18 Best practices for Cloud Automation

18 Best practices for Cloud Automation.

Written by Tony Beeston, Product Marketing Manager, Broadcom Software.

Everyone is shifting their workloads to the cloud, but one challenge remains: Workloads need to be automated. Whether they’re employing a cloud-native, cloud server, or hybrid model—IT operations teams need to know what, when, and now also where to automate. Speaking at the recent 2022 Automation Virtual Summit, Dave Kellermanns, Global Advisor for Automation, Broadcom Software explored some lessons learned and best practices for cloud automation. Read on to see some of the highlights.

Define Your Use Case for Cloud

1. Do you want to automate the cloud infrastructure, the workload in the cloud, or a combination of both? Each cloud and data center has different ways to automate.

2. You also need to decide whether to use one cloud provider or many. Staying with one makes life easier (the standardization story), but if costs rise or the service level degrades, you are locked into that provider.

3. What elements will be SaaS? SaaS means you won’t have access to the servers, although most SaaS providers feature extended APIs to support automation.

Consider the Connection Strategy

4. How do you get to the cloud? Is it a bi-directional connection—in other words are you executing from a data center into the cloud? Or is it cloud-to-cloud? This helps you decide what firewalls or tunnels you’ll need to “request” work from other applications.

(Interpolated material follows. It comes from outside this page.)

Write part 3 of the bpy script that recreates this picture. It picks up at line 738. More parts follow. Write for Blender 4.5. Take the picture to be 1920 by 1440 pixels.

5. Consider how you will monitor your network experience. Where are the potential latency issues and what should you do if they occur?

Think About your Execution Strategy

6. Consider an abstraction layer to avoid lock-in. If your cloud provider is likely to change, we recommended that you separate the automation of the cloud infrastructure from the automation of the cloud workload. This way, you can switch cloud providers more easily.

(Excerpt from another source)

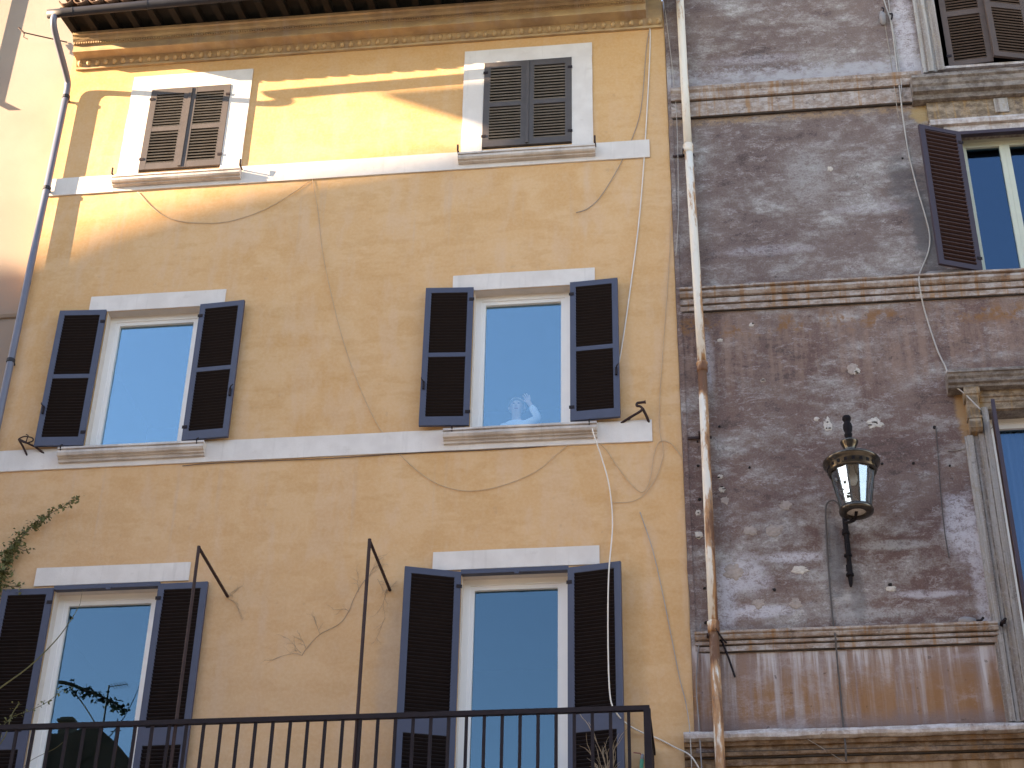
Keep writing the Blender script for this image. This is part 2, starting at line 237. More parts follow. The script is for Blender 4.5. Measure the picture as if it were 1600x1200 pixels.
# ------------------------------------------------------------------ mesh helpers
class MB:
    def __init__(s): s.v = []; s.f = []
    def add(s, vs, fs):
        o = len(s.v); s.v += [tuple(v) for v in vs]; s.f += [tuple(i+o for i in f) for f in fs]; return s
    def box(s, x0, x1, y0, y1, z0, z1, mtx=None):
        p = [V((x, y, z)) for x in (x0, x1) for y in (y0, y1) for z in (z0, z1)]
        if mtx: p = [mtx @ q for q in p]
        return s.add(p, [(0, 1, 3, 2), (4, 6, 7, 5), (0, 4, 5, 1), (2, 3, 7, 6), (0, 2, 6, 4), (1, 5, 7, 3)])
    def tube(s, pts, r, n=6, cap=True):
        pts = [V(p) for p in pts]; rs = r if isinstance(r, (list, tuple)) else [r]*len(pts); vs = []; prev = None
        for i, p in enumerate(pts):
            d = (pts[min(i+1, len(pts)-1)] - pts[max(i-1, 0)]).normalized()
            a = prev if prev is not None else (V((0, 0, 1)) if abs(d.z) < .9 else V((1, 0, 0)))
            a = (a - d*a.dot(d)).normalized(); prev = a; b = d.cross(a)
            vs += [p + (a*cos(2*pi*k/n) + b*sin(2*pi*k/n))*rs[i] for k in range(n)]
        fs = [(i*n+k, i*n+(k+1) % n, (i+1)*n+(k+1) % n, (i+1)*n+k) for i in range(len(pts)-1) for k in range(n)]
        if cap: fs += [tuple(range(n))[::-1], tuple((len(pts)-1)*n+k for k in range(n))]
        return s.add(vs, fs)
    def lathe(s, prof, c=(0, 0, 0), n=24, a0=0, a1=2*pi):
        c = V(c); full = abs(a1-a0) > 6.28; m_ = n if full else n+1; vs = []
        for r, z in prof: vs += [c + V((r*cos(a0+(a1-a0)*k/n), r*sin(a0+(a1-a0)*k/n), z)) for k in range(m_)]
        fs = [(i*m_+k, i*m_+(k+1) % m_, (i+1)*m_+(k+1) % m_, (i+1)*m_+k) for i in range(len(prof)-1) for k in range(n if full else n)]
        return s.add(vs, fs)
    def run(s, prof, x0, x1, nseg=1, jit=0):         # (y, z) outline swept along x
        n = len(prof); vs = []
        for i in range(nseg+1):
            x = x0 + (x1-x0)*i/nseg
            for j, (y, z) in enumerate(prof):
                q = jit*(mn.noise(V((x*2.3, j*3.1, 1.7))) + .6*mn.noise(V((x*7, j*3.1, 4)))) if jit else 0
                vs.append((x, y+q*.5, z+q))
        fs = [(i*n+k, i*n+(k+1) % n, (i+1)*n+(k+1) % n, (i+1)*n+k) for i in range(nseg) for k in range(n)]
        fs += [tuple(range(n))[::-1], tuple(nseg*n+k for k in range(n))]
        return s.add(vs, fs)
    def prism(s, poly, y0, y1):                      # (x, z) outline pushed from y0 to y1
        n = len(poly); vs = [(x, y0, z) for x, z in poly] + [(x, y1, z) for x, z in poly]
        return s.add(vs, [tuple(range(n)), tuple(range(n, 2*n))[::-1]] + [(k, k+n, (k+1) % n+n, (k+1) % n) for k in range(n)])
    def mesh(s, name, mat, smooth=False, fix=True):
        me = bpy.data.meshes.new(name); me.from_pydata(s.v, [], s.f); me.materials.append(mat)
        if fix:
            b = bmesh.new(); b.from_mesh(me); bmesh.ops.recalc_face_normals(b, faces=b.faces); b.to_mesh(me); b.free()
        if smooth: me.polygons.foreach_set('use_smooth', [True]*len(me.polygons))
        return me
    def build(s, name, mat, parent=None, smooth=False, **kw):
        return link(name, s.mesh(name, mat, smooth), parent, **kw)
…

7. Where will your code execute? Do you want to do SDK or API calls from your data center or within the cloud? It’s good practice to set up a server with a lot of memory to run “utility agents” such as REST or SOAP.

Think About Visibility

8. Some cloud providers dictate maintenance windows for their applications. You need to automate around these windows and decide what can be skipped, what can be scheduled around these windows, and what needs to be negotiated.

9. Individual cloud SDKs and APIs only provide visibility into a slice of the business flow. This gets complicated when you’re relying on multiple cloud providers, SaaS applications, and on-premises applications. Our advice is to invest in an orchestration layer that offers end-to-end visualization, from on-premises and SaaS applications to the cloud.

10. If you only see individual slices of the business flow, how can you manage SLAs? The orchestration layer can help you here. It sees the complete picture and can manage run-times and SLAs—informing you what’s on your critical path and when SLAs are likely to be affected.

11. If you use multiple cloud providers, each will alert you differently when problems occur. That adds complexity, risk, and potentially cost. You can add a SaaS solution like ServiceNow to harmonize the data. Or you can use your orchestration layer to receive individual alerts and then open, monitor, and close standardized tickets.

Security Matters

12. How much needs to be exposed to the outside? A general rule is to minimize connections to the outside, thereby reducing the attack surface. You can also use encryption to secure communication.

13. Automating from a central location minimizes the need for connections. Users can orchestrate, automate, and monitor from one location or a single jump server in the cloud.

14. Never use the default ports. A little more configuration effort in the short run pays off when hackers are looking for the “usual” ports.

15. Manage your access rights. If you rely on SaaS, plan where you will trigger that automation from. Everything for a SaaS solution approach should be installed where you have access, either a cloud server or on-premises, so you can troubleshoot issues.

Control Costs

16. Do you need every server up 24×7 or can you orchestrate your cloud to start/stop servers as required, reducing cost?

17. Automate the backups for your cloud servers and applications.

Cloud Versus Containerization

18. When executing workloads in containers, you can either use the container control and features like load balancing or you can try to package an agent into the container. In general, an agent within a container does not offer significant benefits, unless it’s designed mostly for file movement or file watching  and then moves the file before the container shuts down.